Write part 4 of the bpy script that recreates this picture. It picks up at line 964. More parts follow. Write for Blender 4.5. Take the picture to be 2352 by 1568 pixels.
...
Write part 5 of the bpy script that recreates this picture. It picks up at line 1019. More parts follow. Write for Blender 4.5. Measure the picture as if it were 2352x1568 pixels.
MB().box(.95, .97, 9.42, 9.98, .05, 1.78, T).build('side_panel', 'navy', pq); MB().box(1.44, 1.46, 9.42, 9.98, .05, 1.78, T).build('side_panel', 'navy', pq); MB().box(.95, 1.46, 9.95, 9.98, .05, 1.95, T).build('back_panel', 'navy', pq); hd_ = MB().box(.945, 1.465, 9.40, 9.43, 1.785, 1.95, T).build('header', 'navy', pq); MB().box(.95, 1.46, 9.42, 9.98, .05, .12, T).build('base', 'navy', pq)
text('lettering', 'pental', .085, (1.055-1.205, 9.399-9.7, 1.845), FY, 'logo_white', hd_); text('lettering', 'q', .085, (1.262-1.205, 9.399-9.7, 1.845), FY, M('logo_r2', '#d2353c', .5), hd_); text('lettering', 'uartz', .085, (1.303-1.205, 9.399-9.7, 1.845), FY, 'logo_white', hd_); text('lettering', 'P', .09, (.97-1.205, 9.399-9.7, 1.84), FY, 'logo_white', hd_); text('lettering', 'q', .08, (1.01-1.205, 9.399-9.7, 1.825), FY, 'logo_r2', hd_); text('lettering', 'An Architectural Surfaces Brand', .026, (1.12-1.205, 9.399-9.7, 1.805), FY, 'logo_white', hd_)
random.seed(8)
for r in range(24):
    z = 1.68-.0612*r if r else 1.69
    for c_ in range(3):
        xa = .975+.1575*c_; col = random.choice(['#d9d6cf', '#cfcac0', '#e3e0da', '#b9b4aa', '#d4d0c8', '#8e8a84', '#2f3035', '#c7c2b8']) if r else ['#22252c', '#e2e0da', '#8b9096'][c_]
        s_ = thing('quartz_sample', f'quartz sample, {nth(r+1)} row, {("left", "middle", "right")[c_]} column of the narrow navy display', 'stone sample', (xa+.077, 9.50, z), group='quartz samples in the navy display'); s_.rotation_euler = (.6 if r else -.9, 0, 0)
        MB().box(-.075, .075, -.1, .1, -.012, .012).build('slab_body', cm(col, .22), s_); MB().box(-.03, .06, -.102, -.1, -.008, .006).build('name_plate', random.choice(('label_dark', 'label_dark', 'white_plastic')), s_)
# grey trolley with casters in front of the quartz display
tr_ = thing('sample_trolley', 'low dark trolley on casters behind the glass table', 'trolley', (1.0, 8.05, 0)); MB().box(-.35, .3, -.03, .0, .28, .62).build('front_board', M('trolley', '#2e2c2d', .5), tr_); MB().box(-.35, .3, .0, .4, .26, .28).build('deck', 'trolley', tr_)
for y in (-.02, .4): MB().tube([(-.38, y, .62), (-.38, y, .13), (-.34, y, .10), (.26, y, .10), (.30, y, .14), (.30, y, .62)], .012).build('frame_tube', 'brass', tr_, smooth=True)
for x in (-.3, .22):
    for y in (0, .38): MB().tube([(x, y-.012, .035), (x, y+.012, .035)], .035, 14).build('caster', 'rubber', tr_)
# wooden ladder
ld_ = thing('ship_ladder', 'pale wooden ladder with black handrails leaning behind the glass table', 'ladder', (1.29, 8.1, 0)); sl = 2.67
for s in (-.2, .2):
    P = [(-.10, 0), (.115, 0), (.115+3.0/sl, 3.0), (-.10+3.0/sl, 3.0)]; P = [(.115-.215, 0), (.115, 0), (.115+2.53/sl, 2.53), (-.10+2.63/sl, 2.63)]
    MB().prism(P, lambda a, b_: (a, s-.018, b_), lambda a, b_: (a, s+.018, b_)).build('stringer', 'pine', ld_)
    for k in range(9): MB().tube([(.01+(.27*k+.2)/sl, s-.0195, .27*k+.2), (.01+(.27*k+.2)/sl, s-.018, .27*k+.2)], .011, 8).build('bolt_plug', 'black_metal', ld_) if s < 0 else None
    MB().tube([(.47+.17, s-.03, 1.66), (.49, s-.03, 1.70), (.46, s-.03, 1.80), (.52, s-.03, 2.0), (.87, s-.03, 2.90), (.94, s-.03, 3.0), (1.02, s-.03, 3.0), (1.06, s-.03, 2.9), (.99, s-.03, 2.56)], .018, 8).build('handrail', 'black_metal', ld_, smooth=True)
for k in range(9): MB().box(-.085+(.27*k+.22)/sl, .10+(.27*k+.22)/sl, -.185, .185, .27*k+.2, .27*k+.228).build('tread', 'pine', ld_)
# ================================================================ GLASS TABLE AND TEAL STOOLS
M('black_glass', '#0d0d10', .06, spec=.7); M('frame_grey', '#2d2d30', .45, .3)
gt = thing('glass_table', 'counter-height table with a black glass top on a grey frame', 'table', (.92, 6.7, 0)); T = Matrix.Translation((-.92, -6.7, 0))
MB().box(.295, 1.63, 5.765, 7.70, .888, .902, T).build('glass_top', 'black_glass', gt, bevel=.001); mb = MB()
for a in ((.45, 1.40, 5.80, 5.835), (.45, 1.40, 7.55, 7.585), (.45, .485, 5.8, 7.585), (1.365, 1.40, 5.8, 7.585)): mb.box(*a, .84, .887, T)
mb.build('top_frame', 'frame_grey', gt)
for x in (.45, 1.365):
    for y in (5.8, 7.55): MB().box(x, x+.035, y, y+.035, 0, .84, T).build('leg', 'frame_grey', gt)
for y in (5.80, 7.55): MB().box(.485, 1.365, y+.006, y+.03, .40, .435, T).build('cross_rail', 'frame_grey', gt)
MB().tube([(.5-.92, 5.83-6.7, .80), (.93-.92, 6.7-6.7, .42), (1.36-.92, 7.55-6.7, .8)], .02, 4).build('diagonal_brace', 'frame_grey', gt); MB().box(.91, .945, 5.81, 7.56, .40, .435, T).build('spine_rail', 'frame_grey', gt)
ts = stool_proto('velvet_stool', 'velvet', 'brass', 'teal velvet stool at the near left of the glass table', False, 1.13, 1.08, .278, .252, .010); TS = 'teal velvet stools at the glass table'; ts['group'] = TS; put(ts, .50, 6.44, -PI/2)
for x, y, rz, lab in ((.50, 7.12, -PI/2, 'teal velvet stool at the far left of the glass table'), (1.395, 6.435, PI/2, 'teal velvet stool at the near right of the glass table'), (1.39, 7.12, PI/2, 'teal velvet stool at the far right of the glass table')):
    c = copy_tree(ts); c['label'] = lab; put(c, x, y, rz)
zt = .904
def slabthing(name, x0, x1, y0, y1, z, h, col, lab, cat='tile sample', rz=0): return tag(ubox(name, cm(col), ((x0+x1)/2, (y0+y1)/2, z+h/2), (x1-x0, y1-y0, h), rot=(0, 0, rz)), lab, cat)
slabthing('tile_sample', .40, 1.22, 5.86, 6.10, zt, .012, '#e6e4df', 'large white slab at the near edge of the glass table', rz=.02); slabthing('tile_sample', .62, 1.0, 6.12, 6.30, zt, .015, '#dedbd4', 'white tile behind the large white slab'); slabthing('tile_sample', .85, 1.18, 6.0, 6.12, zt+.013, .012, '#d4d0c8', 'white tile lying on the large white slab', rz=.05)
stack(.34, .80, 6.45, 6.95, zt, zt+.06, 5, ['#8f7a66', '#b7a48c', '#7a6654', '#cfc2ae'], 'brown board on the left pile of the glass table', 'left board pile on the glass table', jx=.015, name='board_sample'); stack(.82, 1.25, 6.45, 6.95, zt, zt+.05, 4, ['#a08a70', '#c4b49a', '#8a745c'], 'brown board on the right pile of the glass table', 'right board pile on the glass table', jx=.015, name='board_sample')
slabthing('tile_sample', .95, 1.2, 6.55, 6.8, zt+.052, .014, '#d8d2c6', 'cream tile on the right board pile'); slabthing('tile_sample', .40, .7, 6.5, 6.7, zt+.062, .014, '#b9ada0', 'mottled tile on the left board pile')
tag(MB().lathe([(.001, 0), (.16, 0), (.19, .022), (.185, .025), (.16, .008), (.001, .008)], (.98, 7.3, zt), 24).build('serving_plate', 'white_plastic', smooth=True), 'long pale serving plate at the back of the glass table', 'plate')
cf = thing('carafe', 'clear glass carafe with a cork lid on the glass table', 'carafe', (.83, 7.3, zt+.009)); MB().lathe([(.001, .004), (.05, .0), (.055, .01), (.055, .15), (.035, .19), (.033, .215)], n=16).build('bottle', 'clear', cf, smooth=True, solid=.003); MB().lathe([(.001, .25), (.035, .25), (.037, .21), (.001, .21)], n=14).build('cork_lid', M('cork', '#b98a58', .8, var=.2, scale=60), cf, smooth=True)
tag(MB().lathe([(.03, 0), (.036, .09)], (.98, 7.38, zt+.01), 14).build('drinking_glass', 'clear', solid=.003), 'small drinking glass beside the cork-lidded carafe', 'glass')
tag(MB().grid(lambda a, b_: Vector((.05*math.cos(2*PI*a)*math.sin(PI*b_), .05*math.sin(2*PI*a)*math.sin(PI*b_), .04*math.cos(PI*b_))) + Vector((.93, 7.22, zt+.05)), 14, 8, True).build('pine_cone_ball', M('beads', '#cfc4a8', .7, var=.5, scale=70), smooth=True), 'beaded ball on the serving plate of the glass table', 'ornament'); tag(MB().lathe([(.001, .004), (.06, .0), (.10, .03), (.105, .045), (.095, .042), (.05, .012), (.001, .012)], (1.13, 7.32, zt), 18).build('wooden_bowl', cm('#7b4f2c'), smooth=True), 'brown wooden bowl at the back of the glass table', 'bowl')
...
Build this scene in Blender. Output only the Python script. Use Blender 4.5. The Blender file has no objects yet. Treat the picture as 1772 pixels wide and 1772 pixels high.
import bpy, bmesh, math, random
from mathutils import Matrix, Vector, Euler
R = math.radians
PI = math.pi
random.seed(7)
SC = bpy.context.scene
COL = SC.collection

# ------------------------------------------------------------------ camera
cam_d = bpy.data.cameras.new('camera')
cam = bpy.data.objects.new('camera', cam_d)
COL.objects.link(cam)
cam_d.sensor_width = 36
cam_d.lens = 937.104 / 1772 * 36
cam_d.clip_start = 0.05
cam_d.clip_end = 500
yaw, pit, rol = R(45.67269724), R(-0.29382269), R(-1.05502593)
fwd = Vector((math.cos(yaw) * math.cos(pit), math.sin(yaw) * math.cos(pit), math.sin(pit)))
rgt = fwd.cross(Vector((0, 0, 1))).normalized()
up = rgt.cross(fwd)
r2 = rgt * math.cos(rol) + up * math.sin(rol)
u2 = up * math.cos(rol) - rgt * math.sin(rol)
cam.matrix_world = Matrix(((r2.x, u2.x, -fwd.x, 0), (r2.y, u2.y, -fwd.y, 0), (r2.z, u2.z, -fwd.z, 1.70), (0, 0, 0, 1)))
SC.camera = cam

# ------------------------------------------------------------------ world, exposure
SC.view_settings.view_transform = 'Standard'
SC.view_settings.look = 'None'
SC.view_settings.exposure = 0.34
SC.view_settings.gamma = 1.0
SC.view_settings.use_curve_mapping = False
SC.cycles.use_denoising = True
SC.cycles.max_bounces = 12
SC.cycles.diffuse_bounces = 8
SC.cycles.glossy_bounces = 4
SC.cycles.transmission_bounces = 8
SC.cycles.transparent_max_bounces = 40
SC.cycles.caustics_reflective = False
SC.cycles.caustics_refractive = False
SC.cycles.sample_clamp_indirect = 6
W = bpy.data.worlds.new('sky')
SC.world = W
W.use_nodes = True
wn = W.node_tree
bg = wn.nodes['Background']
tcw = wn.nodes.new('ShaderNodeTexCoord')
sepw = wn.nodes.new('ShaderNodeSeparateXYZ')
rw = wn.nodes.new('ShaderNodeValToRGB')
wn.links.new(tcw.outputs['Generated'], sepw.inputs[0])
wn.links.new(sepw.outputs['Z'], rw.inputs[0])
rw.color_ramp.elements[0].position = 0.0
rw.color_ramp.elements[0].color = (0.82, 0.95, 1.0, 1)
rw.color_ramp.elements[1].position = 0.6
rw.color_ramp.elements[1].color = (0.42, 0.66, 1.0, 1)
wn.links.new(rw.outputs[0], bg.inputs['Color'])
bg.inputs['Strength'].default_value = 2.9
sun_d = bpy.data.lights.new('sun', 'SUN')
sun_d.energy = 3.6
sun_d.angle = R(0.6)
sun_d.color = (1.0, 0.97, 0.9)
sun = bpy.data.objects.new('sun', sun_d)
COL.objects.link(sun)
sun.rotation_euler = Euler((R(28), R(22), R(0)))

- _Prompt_
Copy exactly, and only, the lines from the one containing "Build this scene" through the one containing "COL = SC.collection".

- _Reply to the exercise_
Build this scene in Blender. Output only the Python script. Use Blender 4.5. The Blender file has no objects yet. Treat the picture as 1772 pixels wide and 1772 pixels high.
import bpy, bmesh, math, random
from mathutils import Matrix, Vector, Euler
R = math.radians
PI = math.pi
random.seed(7)
SC = bpy.context.scene
COL = SC.collection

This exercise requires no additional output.